For me, the strengths of being part of the Envato company far outweighed the drawbacks. Envato is a dynamic place to build a product, our team was given lots of autonomy, and the support from the company and other teams gave us extra code infrastructure, mentorship, ideas, and know-how. Most importantly, our community helped us test the product and gave us the chance to learn and change, before telling the rest of the world all about it.

The Microlancer Team in 2013
The Microlancer Team preparing for launch

6. Launch

On April 3rd 2013 we officially launched Microlancer. Our private beta meant we launched with two hundred services ready to sell, and on our first day, we hit 5 sales and $210 of revenue. The launch was a success, and although we did hold a collective breath for the first sales and initial feedback, it was considerably less stressful than a non-lean launch would have been.

Our MVP, and our lean product development approach, meant we had some answers up our sleeve. It meant we’d already learnt from a few mistakes, changed our pricing strategy, planned ahead for our service providers, and come in prepared.

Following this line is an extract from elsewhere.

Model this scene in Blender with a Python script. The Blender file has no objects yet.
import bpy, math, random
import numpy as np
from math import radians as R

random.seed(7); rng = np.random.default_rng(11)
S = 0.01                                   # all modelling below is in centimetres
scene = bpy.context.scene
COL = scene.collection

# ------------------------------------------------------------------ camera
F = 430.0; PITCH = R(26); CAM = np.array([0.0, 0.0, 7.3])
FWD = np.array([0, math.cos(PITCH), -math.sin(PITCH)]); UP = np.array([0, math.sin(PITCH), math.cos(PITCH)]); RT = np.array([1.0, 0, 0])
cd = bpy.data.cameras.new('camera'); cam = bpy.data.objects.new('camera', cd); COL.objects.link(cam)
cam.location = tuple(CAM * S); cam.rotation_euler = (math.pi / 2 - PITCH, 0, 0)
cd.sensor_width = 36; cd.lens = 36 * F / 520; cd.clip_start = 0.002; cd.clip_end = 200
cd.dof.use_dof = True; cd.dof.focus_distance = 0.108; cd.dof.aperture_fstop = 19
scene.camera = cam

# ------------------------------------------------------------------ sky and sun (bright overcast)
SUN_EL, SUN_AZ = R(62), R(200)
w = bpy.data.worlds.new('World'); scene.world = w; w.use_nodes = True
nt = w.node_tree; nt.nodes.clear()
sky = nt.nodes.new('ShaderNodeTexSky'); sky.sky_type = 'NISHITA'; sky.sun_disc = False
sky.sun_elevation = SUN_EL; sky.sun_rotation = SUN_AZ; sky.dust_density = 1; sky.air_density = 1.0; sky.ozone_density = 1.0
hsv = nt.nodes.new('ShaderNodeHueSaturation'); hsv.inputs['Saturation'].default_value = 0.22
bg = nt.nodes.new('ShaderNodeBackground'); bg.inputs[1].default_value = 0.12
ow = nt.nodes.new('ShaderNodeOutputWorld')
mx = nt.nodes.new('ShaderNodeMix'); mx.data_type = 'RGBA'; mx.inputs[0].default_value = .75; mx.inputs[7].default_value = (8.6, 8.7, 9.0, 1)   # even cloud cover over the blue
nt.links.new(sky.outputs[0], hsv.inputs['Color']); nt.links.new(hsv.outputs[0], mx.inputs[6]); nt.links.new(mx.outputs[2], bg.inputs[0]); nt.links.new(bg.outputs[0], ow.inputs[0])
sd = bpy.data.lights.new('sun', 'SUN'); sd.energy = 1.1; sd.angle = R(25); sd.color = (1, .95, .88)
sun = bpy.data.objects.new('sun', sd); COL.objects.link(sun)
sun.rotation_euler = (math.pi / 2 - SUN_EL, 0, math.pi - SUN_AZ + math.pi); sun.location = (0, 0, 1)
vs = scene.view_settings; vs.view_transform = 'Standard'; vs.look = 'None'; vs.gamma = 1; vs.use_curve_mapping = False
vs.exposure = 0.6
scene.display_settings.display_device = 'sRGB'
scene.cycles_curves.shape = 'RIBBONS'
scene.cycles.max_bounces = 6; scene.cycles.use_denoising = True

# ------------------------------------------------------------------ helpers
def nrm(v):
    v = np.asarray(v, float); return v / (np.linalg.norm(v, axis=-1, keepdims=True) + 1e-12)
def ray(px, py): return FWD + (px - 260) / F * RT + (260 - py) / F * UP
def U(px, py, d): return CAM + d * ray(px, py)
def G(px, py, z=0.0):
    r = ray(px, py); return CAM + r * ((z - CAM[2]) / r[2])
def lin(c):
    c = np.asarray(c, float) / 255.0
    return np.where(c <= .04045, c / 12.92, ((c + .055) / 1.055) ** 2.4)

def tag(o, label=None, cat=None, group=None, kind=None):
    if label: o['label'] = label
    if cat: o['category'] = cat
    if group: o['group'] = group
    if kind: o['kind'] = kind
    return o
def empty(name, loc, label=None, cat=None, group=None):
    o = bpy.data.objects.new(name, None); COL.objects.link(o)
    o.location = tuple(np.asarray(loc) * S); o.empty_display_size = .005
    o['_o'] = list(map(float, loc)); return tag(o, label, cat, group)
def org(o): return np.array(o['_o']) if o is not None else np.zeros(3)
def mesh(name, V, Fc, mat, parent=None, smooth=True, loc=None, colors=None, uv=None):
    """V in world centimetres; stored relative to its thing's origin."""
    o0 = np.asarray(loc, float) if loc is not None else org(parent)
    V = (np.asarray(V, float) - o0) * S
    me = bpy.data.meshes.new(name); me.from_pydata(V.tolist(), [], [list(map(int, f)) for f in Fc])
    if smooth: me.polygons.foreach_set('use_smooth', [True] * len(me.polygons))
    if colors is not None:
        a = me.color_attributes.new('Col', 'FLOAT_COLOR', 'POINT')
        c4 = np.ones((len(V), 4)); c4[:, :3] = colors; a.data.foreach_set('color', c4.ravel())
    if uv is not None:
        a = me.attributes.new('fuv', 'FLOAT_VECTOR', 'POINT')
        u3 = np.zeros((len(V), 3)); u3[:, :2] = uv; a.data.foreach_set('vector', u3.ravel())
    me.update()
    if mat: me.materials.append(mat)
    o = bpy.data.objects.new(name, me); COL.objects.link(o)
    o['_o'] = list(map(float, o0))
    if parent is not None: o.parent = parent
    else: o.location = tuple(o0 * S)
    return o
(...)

Being lean doesn’t stop at the MVP. We’re still using the principles and constantly test ourselves and our assumptions every day. It’s all about having clear and easy to measure goals, doing enough to test them, and being able to adapt and change based on your learnings. One of my favourite sayings is ‘Don’t let perfect get in the way of better’. This really helps us make decisions about what’s ready to go, instead of procrastinating over pixels and code that nobody else will ever notice.

Since the launch, we’ve been growing steadily, and six months in we’ve hit a run-rate revenue of a million dollars a year. We’re doubling every twelve weeks, and we’re excited to see where Microlancer will take us. Using the lean methodology we can respond quickly to the needs of the market, and hopefully provide an innovative product to a larger and larger audience.